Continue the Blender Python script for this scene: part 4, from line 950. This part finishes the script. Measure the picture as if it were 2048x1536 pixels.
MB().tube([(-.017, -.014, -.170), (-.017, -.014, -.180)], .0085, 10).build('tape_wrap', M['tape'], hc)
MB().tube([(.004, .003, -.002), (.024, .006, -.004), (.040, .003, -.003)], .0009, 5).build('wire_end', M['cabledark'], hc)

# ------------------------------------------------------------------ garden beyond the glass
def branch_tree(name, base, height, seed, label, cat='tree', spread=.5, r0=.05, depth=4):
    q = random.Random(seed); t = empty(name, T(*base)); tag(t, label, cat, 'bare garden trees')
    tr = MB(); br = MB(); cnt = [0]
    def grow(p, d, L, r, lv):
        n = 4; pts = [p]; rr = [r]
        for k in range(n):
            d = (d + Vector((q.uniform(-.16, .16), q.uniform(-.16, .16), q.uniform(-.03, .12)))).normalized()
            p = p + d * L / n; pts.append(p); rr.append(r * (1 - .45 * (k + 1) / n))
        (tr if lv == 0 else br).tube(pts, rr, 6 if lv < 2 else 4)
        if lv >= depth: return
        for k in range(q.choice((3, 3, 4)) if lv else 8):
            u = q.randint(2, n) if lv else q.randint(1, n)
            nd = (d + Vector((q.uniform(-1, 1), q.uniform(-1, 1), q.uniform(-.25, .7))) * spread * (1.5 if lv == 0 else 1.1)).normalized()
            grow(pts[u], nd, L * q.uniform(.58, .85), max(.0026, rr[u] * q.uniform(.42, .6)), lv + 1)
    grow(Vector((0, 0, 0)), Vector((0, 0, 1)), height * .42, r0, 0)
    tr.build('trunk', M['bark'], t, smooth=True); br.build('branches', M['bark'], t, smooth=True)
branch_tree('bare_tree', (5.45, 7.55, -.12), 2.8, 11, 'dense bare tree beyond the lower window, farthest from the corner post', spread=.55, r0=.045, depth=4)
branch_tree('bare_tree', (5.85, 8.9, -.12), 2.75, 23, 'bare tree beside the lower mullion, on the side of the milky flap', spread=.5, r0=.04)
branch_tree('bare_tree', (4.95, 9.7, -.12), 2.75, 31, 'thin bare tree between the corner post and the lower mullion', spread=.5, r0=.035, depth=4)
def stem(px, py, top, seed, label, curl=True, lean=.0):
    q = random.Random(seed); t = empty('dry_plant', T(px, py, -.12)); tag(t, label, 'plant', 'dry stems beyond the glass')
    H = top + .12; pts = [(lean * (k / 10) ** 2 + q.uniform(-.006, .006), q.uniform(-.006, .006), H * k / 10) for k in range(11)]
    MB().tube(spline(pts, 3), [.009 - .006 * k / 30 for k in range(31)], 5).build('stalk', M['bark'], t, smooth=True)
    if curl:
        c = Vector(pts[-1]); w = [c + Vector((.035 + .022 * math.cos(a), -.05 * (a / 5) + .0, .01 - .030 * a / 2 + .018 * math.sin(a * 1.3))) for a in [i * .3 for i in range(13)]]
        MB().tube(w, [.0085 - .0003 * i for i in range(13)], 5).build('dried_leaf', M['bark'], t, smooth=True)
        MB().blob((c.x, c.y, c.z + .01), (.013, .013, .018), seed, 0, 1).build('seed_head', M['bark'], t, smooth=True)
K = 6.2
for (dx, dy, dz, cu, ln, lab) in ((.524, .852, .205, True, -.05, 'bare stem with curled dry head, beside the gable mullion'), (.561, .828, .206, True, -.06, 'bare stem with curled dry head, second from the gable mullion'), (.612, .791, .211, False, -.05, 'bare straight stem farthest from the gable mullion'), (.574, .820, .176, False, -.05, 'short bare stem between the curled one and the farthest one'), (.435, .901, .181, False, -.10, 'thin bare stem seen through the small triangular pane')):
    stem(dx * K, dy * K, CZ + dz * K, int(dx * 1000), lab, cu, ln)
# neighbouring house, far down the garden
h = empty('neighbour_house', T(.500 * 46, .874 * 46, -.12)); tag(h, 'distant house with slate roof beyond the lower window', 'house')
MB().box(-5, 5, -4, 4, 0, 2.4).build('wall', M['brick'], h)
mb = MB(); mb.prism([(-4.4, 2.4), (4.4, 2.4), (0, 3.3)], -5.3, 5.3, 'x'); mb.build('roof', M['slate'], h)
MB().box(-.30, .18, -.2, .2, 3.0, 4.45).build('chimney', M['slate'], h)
────────────────────
• **Exercise goal**:
Work out how many lines of the data hold the string "from". Reply with that number alone.

• **Solved exercise**:
3